May 20 (Bloomberg) -- Prices of imported cars in China fell the most in five months, adding to signs that demand for luxury products is slowing because of a government campaign to rein in lavish spending by public servants.

Average prices of imported cars in April fell 3.4 percent from a year earlier, according to Cheng Xiaodong, head of auto-price monitoring at the National Development and Reform Commission, China’s top economic planner. That compares with the 0.2 percent increase for locally made passenger vehicles.

“It’s a special period of time as demand for high-end imported cars is being curbed,” Cheng said in a telephone interview today. “Prices of imported cars may continue to slide and demand will mainly come from private buyers in the future.”

Demand for vehicles made outside of China -- usually luxury cars because of a 25 percent import tax -- has slowed after President Xi Jinping started a campaign to reduce extravagant spending by officials and state-owned companies after becoming Communist Party chief in November. Prices of other luxury items such as Moutai liquor and Longjing tea also declined this year.

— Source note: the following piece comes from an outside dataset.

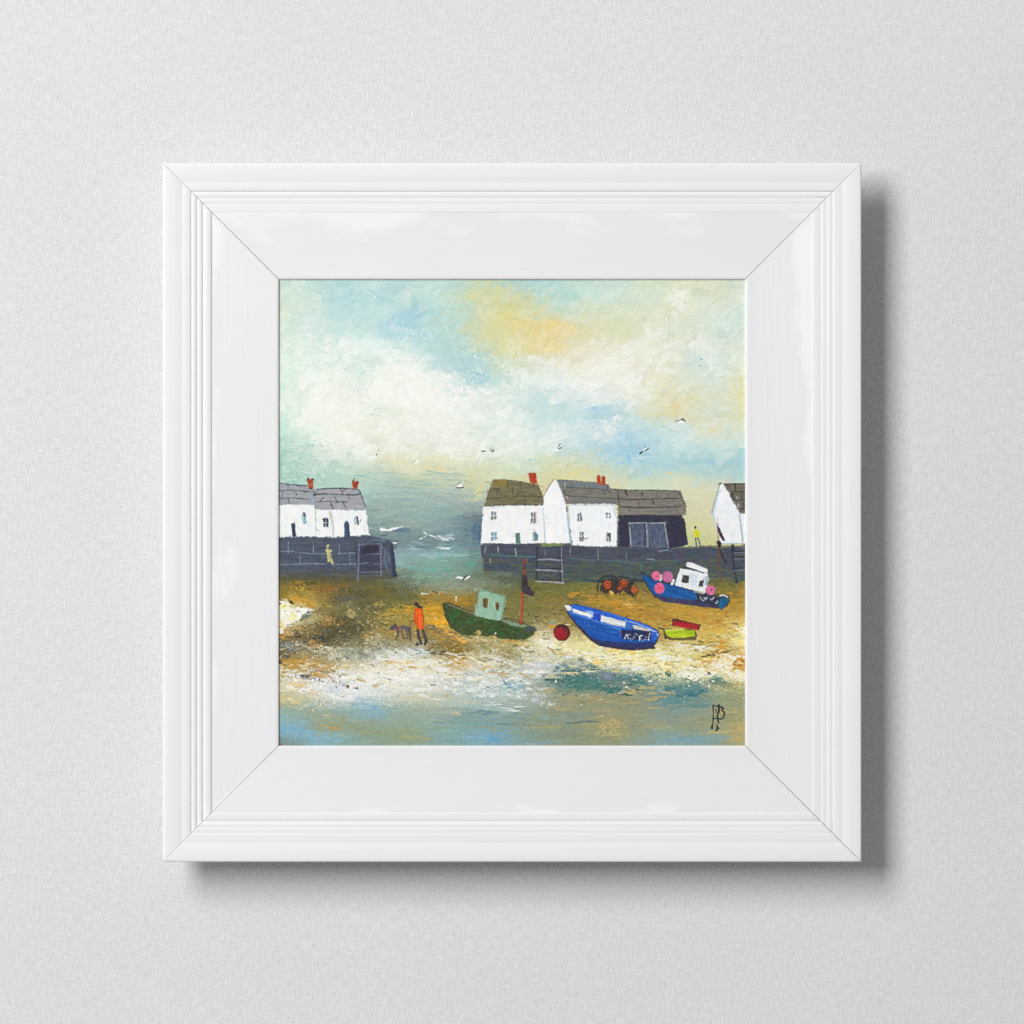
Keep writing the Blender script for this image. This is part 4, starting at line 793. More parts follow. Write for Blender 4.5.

China’s Central Military Commission, headed by Xi, banned the use of military number plates on luxury cars starting this month as part of efforts to reinforce discipline and protect its image, the PLA Daily, the armed forces’ official newspaper, reported April 28.

Excessive imports last year have also added more pressure on car pricing, Dong Yang, secretary general of China Association of Automobile Manufacturers, said on May 9. The stockpile of imported vehicles was 2.39 months of sales in March, compared with the 1.5-month level that’s considered normal, according to the China Automobile Dealers Association.